**Task**
Starting at the first line of the data below, write out each line exactly until you reach the line containing "edge_dark(m, (140, 66, 20), 0.75)", and include that line too.

*** Data block ***

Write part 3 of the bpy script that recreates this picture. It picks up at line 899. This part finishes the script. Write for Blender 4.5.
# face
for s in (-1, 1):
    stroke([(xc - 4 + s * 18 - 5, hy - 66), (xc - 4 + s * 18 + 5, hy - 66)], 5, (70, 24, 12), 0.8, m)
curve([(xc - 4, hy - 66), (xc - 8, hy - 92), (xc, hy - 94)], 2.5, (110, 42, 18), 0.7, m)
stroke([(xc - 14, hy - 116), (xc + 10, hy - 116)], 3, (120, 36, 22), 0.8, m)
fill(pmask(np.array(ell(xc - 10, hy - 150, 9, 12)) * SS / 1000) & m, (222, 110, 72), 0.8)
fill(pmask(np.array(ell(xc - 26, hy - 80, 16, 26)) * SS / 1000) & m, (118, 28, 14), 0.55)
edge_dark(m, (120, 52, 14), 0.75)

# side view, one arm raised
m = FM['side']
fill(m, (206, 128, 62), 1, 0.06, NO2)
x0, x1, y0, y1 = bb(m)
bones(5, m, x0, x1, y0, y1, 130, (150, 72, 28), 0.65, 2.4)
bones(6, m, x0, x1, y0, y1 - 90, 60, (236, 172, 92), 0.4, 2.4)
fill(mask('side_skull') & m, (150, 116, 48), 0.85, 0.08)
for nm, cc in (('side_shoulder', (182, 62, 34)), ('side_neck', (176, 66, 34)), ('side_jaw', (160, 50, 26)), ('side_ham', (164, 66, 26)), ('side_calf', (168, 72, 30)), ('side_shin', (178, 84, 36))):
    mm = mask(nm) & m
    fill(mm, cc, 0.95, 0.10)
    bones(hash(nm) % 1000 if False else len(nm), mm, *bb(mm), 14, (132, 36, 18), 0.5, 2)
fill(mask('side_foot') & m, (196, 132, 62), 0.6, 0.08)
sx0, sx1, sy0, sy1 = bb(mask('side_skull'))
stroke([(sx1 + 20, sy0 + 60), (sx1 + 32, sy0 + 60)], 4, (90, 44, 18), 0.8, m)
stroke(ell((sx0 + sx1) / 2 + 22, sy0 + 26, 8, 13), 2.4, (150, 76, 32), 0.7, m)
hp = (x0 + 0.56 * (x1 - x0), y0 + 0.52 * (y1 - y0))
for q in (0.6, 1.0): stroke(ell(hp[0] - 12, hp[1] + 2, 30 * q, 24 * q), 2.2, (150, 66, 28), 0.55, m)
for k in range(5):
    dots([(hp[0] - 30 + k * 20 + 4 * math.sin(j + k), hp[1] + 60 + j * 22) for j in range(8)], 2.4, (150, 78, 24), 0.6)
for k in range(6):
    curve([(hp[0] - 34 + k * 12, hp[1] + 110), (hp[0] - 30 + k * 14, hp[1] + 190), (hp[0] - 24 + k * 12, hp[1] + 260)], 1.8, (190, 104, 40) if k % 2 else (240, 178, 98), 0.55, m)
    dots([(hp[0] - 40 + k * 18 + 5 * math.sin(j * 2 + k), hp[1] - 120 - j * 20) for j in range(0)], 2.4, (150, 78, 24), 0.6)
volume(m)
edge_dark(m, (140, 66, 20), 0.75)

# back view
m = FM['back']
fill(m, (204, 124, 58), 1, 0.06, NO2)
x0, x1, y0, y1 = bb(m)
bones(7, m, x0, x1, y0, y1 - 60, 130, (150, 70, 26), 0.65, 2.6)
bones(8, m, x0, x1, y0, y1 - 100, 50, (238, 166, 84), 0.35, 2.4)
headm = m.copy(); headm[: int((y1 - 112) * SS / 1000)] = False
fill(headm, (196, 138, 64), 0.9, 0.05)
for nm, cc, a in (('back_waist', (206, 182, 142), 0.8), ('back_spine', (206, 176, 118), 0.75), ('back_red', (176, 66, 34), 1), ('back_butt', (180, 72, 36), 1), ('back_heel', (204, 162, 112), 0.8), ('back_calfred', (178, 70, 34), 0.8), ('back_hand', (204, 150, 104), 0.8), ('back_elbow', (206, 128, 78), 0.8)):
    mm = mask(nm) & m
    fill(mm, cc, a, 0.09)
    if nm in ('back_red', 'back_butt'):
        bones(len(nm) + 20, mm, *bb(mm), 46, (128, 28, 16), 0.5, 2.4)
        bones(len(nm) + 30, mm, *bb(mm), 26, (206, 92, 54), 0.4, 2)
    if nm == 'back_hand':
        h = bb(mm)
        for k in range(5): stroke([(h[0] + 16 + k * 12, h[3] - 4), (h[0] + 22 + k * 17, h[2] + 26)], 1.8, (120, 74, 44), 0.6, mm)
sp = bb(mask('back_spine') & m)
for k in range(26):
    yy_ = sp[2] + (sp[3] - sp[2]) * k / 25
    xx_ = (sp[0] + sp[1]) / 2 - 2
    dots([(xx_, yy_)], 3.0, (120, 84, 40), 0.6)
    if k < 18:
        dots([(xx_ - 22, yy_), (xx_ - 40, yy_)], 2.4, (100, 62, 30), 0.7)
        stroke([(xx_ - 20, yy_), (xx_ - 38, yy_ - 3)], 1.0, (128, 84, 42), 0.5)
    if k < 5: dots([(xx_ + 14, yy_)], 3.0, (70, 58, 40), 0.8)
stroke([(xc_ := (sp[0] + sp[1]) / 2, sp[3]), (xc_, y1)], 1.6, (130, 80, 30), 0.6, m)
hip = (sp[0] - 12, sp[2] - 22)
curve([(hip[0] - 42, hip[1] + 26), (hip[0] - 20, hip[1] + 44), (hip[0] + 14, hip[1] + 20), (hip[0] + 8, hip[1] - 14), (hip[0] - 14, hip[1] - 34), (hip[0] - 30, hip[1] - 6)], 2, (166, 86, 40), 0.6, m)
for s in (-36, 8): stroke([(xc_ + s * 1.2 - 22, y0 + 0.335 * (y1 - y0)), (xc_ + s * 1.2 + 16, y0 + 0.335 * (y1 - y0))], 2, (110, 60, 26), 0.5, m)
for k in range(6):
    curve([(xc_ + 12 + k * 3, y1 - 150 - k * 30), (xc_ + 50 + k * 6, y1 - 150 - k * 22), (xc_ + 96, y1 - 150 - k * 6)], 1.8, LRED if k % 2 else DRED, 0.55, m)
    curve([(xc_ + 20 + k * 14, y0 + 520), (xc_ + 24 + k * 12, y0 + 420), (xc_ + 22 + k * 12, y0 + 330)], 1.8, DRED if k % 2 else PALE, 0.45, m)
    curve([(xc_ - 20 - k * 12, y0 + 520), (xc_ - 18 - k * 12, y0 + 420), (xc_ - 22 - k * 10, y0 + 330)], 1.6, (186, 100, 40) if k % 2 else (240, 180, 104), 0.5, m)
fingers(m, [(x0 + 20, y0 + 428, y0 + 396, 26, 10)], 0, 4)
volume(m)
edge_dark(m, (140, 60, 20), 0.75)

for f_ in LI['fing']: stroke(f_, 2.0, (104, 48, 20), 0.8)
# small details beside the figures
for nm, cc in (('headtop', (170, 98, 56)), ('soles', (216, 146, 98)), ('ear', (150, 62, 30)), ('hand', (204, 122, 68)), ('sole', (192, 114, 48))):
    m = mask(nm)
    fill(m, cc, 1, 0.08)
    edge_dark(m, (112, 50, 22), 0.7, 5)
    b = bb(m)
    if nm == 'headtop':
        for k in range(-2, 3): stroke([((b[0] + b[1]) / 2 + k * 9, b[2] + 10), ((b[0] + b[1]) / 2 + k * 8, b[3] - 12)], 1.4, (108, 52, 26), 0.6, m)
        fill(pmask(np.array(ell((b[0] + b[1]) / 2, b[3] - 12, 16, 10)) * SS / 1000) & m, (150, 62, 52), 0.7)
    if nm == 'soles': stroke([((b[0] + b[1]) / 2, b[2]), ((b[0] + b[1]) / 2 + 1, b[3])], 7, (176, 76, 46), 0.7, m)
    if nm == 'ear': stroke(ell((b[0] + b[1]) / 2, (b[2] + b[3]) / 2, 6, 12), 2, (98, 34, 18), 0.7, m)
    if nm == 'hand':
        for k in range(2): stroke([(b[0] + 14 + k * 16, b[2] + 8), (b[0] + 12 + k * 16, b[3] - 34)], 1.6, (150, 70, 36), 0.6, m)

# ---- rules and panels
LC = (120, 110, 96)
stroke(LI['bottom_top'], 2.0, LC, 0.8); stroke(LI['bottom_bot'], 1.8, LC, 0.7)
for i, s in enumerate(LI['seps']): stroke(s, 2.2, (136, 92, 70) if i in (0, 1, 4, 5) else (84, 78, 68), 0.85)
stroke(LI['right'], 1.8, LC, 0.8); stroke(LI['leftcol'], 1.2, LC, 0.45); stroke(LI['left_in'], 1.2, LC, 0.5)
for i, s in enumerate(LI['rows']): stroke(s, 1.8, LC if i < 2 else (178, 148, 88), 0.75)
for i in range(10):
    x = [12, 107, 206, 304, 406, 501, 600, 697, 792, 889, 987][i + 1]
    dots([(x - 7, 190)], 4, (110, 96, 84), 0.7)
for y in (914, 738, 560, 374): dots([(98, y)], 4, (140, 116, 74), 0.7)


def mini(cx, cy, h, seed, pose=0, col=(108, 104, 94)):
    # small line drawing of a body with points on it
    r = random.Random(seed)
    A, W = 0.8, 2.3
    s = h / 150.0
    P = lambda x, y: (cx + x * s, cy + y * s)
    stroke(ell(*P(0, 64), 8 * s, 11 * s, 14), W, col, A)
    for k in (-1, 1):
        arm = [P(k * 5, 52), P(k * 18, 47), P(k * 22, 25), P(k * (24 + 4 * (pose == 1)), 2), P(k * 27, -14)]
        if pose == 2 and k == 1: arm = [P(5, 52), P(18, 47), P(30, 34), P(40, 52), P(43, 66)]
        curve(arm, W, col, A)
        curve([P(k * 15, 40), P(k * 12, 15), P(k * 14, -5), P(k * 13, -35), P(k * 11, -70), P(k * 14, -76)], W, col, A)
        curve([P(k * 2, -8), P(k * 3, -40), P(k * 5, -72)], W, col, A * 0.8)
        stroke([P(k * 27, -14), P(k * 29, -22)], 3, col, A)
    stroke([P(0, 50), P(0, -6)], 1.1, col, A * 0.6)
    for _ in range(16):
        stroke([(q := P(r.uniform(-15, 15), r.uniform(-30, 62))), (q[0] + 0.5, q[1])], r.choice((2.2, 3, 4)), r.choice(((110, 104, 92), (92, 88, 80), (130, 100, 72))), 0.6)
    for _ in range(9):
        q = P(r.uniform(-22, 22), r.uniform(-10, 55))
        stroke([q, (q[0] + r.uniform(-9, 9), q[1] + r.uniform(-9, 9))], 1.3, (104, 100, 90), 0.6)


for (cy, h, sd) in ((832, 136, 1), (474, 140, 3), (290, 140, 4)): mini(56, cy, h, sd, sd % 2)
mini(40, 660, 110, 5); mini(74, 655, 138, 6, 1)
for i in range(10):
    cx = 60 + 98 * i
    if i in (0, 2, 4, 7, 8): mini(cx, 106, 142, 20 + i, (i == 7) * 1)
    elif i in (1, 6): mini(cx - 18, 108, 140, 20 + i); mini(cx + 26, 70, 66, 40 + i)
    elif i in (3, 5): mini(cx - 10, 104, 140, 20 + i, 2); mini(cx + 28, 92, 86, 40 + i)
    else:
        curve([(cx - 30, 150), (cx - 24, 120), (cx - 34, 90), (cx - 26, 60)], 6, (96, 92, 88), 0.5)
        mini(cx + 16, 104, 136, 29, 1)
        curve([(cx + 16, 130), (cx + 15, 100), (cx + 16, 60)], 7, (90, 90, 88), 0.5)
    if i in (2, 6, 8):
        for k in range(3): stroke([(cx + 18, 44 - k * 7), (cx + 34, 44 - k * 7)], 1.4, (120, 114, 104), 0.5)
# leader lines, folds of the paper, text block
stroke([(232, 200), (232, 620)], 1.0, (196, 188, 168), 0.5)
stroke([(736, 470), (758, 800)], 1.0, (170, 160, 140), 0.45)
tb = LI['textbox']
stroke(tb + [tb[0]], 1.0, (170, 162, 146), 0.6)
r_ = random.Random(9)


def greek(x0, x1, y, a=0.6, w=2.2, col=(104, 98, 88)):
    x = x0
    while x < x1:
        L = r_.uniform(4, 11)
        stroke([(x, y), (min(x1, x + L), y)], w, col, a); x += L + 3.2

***

**The solution**
Write part 3 of the bpy script that recreates this picture. It picks up at line 899. This part finishes the script. Write for Blender 4.5.
# face
for s in (-1, 1):
    stroke([(xc - 4 + s * 18 - 5, hy - 66), (xc - 4 + s * 18 + 5, hy - 66)], 5, (70, 24, 12), 0.8, m)
curve([(xc - 4, hy - 66), (xc - 8, hy - 92), (xc, hy - 94)], 2.5, (110, 42, 18), 0.7, m)
stroke([(xc - 14, hy - 116), (xc + 10, hy - 116)], 3, (120, 36, 22), 0.8, m)
fill(pmask(np.array(ell(xc - 10, hy - 150, 9, 12)) * SS / 1000) & m, (222, 110, 72), 0.8)
fill(pmask(np.array(ell(xc - 26, hy - 80, 16, 26)) * SS / 1000) & m, (118, 28, 14), 0.55)
edge_dark(m, (120, 52, 14), 0.75)

# side view, one arm raised
m = FM['side']
fill(m, (206, 128, 62), 1, 0.06, NO2)
x0, x1, y0, y1 = bb(m)
bones(5, m, x0, x1, y0, y1, 130, (150, 72, 28), 0.65, 2.4)
bones(6, m, x0, x1, y0, y1 - 90, 60, (236, 172, 92), 0.4, 2.4)
fill(mask('side_skull') & m, (150, 116, 48), 0.85, 0.08)
for nm, cc in (('side_shoulder', (182, 62, 34)), ('side_neck', (176, 66, 34)), ('side_jaw', (160, 50, 26)), ('side_ham', (164, 66, 26)), ('side_calf', (168, 72, 30)), ('side_shin', (178, 84, 36))):
    mm = mask(nm) & m
    fill(mm, cc, 0.95, 0.10)
    bones(hash(nm) % 1000 if False else len(nm), mm, *bb(mm), 14, (132, 36, 18), 0.5, 2)
fill(mask('side_foot') & m, (196, 132, 62), 0.6, 0.08)
sx0, sx1, sy0, sy1 = bb(mask('side_skull'))
stroke([(sx1 + 20, sy0 + 60), (sx1 + 32, sy0 + 60)], 4, (90, 44, 18), 0.8, m)
stroke(ell((sx0 + sx1) / 2 + 22, sy0 + 26, 8, 13), 2.4, (150, 76, 32), 0.7, m)
hp = (x0 + 0.56 * (x1 - x0), y0 + 0.52 * (y1 - y0))
for q in (0.6, 1.0): stroke(ell(hp[0] - 12, hp[1] + 2, 30 * q, 24 * q), 2.2, (150, 66, 28), 0.55, m)
for k in range(5):
    dots([(hp[0] - 30 + k * 20 + 4 * math.sin(j + k), hp[1] + 60 + j * 22) for j in range(8)], 2.4, (150, 78, 24), 0.6)
for k in range(6):
    curve([(hp[0] - 34 + k * 12, hp[1] + 110), (hp[0] - 30 + k * 14, hp[1] + 190), (hp[0] - 24 + k * 12, hp[1] + 260)], 1.8, (190, 104, 40) if k % 2 else (240, 178, 98), 0.55, m)
    dots([(hp[0] - 40 + k * 18 + 5 * math.sin(j * 2 + k), hp[1] - 120 - j * 20) for j in range(0)], 2.4, (150, 78, 24), 0.6)
volume(m)
edge_dark(m, (140, 66, 20), 0.75)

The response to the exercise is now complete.